Please give back word for word the lines below, from the first one through the one with "WINDOW_GLOW = 0.075".

-------

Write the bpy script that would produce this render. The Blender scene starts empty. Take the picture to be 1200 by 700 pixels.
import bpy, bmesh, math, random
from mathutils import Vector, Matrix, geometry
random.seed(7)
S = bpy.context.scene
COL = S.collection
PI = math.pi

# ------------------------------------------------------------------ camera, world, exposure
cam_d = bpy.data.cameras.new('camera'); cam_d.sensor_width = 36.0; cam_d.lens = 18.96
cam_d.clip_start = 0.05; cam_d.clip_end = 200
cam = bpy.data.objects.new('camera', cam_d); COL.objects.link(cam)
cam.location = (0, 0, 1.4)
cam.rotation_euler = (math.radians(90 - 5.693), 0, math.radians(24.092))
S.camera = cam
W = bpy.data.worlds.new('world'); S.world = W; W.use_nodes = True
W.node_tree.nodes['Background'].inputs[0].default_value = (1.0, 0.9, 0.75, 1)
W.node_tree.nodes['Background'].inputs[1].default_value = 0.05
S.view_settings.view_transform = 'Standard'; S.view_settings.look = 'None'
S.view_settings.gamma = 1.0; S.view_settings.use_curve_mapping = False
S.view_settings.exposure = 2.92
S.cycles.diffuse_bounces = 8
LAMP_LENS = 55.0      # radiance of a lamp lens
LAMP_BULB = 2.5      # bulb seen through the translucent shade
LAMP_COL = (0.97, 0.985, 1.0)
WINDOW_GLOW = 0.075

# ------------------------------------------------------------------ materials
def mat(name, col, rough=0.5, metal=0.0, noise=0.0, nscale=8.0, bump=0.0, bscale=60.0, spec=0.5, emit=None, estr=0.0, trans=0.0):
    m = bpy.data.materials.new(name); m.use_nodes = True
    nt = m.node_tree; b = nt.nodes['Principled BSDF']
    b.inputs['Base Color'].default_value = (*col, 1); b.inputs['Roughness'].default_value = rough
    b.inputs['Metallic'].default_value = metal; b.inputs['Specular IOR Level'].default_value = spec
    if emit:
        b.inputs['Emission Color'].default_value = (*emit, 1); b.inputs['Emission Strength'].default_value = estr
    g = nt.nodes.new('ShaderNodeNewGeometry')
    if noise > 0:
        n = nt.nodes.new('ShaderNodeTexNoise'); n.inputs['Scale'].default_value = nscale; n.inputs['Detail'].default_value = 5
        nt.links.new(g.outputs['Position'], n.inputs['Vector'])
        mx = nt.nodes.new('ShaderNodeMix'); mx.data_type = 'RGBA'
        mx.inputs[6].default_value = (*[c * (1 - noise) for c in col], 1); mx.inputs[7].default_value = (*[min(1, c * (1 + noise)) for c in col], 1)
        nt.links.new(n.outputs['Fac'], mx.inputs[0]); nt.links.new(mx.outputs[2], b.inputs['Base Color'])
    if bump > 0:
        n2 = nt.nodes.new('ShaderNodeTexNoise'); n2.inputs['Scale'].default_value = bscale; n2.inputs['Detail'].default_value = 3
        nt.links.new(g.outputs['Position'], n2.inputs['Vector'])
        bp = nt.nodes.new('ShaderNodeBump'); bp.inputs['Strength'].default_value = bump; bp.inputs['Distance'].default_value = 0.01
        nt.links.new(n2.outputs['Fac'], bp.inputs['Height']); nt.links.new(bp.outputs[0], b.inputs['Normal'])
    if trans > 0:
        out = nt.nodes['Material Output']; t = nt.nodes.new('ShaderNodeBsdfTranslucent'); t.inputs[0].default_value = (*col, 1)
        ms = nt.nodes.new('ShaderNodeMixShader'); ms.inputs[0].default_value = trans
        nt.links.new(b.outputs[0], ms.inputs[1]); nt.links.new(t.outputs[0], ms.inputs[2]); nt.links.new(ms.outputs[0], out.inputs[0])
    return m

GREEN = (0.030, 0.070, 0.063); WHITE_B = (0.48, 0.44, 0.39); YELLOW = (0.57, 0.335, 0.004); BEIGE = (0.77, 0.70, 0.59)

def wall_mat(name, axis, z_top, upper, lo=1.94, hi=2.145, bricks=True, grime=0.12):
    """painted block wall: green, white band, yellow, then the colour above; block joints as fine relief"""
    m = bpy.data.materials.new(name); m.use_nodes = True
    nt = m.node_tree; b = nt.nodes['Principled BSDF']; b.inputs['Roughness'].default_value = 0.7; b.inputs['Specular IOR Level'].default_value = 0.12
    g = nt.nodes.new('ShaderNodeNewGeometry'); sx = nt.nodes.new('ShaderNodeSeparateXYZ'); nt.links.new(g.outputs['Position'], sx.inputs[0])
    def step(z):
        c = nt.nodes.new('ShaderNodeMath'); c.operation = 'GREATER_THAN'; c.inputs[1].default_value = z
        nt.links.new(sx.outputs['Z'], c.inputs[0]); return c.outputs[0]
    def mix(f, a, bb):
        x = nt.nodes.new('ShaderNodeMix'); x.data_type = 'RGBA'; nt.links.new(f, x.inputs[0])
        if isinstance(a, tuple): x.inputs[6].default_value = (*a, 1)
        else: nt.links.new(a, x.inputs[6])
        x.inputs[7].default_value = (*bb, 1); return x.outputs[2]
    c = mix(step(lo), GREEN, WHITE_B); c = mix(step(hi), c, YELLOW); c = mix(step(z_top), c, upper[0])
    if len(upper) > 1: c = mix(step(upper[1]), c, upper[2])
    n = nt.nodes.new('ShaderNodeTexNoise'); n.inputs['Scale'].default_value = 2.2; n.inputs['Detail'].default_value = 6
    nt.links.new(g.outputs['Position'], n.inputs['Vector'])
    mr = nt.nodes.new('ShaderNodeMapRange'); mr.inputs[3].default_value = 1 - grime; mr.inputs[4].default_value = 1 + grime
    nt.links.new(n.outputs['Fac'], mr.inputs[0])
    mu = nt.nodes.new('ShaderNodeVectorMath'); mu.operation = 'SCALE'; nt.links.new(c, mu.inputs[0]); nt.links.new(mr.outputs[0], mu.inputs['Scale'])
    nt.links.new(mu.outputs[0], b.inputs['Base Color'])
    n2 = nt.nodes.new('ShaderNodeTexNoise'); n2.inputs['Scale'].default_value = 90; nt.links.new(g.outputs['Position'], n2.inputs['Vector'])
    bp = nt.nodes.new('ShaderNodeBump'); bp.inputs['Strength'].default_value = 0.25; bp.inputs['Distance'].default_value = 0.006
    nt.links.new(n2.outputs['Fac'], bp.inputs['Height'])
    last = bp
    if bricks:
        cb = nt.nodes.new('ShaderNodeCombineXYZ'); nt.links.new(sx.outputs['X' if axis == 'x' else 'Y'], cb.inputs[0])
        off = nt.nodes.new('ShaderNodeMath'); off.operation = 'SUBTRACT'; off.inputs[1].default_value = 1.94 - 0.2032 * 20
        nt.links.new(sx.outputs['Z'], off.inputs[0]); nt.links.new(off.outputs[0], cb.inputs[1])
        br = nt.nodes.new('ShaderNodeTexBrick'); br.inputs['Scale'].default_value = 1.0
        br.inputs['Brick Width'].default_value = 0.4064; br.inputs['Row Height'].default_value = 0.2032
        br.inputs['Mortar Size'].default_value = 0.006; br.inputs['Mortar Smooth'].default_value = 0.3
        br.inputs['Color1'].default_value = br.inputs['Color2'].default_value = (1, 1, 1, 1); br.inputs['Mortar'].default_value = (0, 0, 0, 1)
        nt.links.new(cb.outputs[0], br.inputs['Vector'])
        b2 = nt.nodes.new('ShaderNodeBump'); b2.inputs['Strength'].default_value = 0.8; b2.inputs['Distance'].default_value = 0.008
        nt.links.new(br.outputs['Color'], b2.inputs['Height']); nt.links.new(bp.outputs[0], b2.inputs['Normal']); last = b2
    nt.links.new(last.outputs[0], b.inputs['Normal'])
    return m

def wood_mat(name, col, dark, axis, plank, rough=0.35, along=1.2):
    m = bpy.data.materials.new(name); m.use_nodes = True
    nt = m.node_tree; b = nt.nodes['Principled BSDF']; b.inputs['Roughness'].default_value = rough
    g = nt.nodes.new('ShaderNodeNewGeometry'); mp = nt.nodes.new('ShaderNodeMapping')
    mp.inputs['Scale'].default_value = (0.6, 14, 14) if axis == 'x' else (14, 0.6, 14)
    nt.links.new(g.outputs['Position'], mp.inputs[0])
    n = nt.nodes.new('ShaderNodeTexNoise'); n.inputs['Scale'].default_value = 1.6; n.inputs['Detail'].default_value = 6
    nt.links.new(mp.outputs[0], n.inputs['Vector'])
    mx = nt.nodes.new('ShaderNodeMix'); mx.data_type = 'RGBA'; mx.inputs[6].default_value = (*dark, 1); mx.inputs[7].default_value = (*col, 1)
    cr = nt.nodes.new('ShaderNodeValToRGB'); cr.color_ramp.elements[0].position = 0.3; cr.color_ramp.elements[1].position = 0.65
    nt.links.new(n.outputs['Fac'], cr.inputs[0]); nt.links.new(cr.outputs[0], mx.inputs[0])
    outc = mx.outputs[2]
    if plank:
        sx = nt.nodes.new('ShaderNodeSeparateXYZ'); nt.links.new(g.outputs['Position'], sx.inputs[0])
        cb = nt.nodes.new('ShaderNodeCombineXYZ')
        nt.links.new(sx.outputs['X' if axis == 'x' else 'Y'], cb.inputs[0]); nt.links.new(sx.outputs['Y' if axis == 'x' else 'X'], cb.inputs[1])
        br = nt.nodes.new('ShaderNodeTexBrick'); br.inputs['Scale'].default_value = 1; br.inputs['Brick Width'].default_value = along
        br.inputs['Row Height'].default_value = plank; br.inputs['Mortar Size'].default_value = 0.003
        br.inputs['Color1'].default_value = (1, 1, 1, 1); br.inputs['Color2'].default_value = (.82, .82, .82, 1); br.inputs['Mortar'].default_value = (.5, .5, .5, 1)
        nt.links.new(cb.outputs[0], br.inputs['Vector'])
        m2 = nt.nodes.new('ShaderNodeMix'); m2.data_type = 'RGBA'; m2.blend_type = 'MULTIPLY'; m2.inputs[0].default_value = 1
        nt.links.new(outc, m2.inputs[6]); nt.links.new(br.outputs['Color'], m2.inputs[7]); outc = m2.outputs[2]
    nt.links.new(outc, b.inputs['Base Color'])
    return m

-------

# [Answer for this exercise]
Write the bpy script that would produce this render. The Blender scene starts empty. Take the picture to be 1200 by 700 pixels.
import bpy, bmesh, math, random
from mathutils import Vector, Matrix, geometry
random.seed(7)
S = bpy.context.scene
COL = S.collection
PI = math.pi

# ------------------------------------------------------------------ camera, world, exposure
cam_d = bpy.data.cameras.new('camera'); cam_d.sensor_width = 36.0; cam_d.lens = 18.96
cam_d.clip_start = 0.05; cam_d.clip_end = 200
cam = bpy.data.objects.new('camera', cam_d); COL.objects.link(cam)
cam.location = (0, 0, 1.4)
cam.rotation_euler = (math.radians(90 - 5.693), 0, math.radians(24.092))
S.camera = cam
W = bpy.data.worlds.new('world'); S.world = W; W.use_nodes = True
W.node_tree.nodes['Background'].inputs[0].default_value = (1.0, 0.9, 0.75, 1)
W.node_tree.nodes['Background'].inputs[1].default_value = 0.05
S.view_settings.view_transform = 'Standard'; S.view_settings.look = 'None'
S.view_settings.gamma = 1.0; S.view_settings.use_curve_mapping = False
S.view_settings.exposure = 2.92
S.cycles.diffuse_bounces = 8
LAMP_LENS = 55.0      # radiance of a lamp lens
LAMP_BULB = 2.5      # bulb seen through the translucent shade
LAMP_COL = (0.97, 0.985, 1.0)
WINDOW_GLOW = 0.075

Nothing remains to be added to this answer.